Robert Kagan and other Neocons endorse and support Hillary
Robert Kagan, a senior fellow at the Brookings Institution and a co-founder of the Project for the New American Century, spoke at a Hillary for America fundraiser this week. He stated to the press, “I didn’t watch one second of the entire (GOP) Convention. I couldn’t bear it. I’m not that much of a glutton for punishment.”
“I would say all Republican foreign policy professionals are anti-Trump,” leading neoconservative Robert Kagan told a group gathered around him, groupie-style, at a “foreign policy professionals for Hillary” fundraiser I attended last week. “I would say that a majority of people in my circle will vote for Hillary.”
On Wednesday, Clinton was endorsed of Republican Brent Scowcroft, who served as a national security adviser to Presidents George H.W. Bush and Gerald Ford, and held formal or advisory positions in the administrations of former Presidents Richard Nixon and George W. Bush.
Kagan isn’t the only one making aggressive statements and throwing support to the Democrats because of Trump’s refusal to go along with the neoconservative line.
Republican and former national security adviser Brent Scowcroft endorsed Clinton Wednesday, saying, “She brings deep expertise in international affairs and a sophisticated understanding of the world, which I believe are essential for the commander-in-chief.”
Even back in March, major GOP foreign policy leaders showed signs of turning on the Republican Party and its presumptive nominee because Trump has refused to go along with interventionist, internationalist foreign policy.
“Hillary is the lesser evil, by a large margin,” former State Department official Eliot Cohen told Politico.

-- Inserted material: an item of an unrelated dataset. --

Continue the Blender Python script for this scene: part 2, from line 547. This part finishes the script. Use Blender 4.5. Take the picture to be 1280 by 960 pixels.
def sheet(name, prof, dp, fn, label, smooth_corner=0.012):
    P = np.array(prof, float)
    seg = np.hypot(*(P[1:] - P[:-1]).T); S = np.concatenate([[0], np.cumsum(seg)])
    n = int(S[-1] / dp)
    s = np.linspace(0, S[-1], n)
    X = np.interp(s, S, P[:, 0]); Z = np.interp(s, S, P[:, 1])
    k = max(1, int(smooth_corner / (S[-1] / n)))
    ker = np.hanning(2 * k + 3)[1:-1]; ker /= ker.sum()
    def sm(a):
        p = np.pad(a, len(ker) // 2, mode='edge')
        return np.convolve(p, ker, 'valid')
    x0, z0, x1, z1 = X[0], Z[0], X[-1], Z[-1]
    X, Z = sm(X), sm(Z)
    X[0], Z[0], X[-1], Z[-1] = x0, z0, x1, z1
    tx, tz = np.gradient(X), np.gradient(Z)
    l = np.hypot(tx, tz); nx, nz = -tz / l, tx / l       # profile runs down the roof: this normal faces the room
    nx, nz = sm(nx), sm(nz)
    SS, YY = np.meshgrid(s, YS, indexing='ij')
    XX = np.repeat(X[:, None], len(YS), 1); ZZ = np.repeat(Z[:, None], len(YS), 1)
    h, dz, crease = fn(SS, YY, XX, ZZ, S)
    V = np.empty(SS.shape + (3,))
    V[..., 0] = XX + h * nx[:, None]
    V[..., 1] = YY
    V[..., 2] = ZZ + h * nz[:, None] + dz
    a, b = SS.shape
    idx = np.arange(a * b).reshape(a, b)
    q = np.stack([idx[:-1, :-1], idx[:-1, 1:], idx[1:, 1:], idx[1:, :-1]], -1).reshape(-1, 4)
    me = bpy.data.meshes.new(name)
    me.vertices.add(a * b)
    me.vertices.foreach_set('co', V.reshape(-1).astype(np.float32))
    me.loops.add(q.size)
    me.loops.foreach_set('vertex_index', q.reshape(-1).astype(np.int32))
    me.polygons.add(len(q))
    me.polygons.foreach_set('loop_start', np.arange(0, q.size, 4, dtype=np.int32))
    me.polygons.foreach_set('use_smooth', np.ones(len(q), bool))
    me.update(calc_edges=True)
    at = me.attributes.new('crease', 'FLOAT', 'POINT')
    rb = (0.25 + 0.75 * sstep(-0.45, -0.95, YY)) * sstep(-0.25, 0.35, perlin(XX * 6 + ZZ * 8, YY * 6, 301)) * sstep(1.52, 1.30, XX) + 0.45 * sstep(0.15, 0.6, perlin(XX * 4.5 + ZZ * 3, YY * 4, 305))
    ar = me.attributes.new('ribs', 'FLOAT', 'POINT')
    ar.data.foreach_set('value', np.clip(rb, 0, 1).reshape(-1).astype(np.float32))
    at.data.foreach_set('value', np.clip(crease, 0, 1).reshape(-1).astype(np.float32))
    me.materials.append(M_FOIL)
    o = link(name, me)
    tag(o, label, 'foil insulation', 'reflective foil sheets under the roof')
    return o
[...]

He also claimed Trump would constitute “an unmitigated disaster for American foreign policy.”
Max Boot, a military historian at the Council on Foreign Relations, told Vox he’d choose Clinton over Trump, as he is “literally losing sleep over Donald Trump.”
A sizable group of GOP foreign policy leaders wrote an open letter in March published on War on the Rocks, in which they presented themselves as “united in our opposition to a Donald Trump presidency.”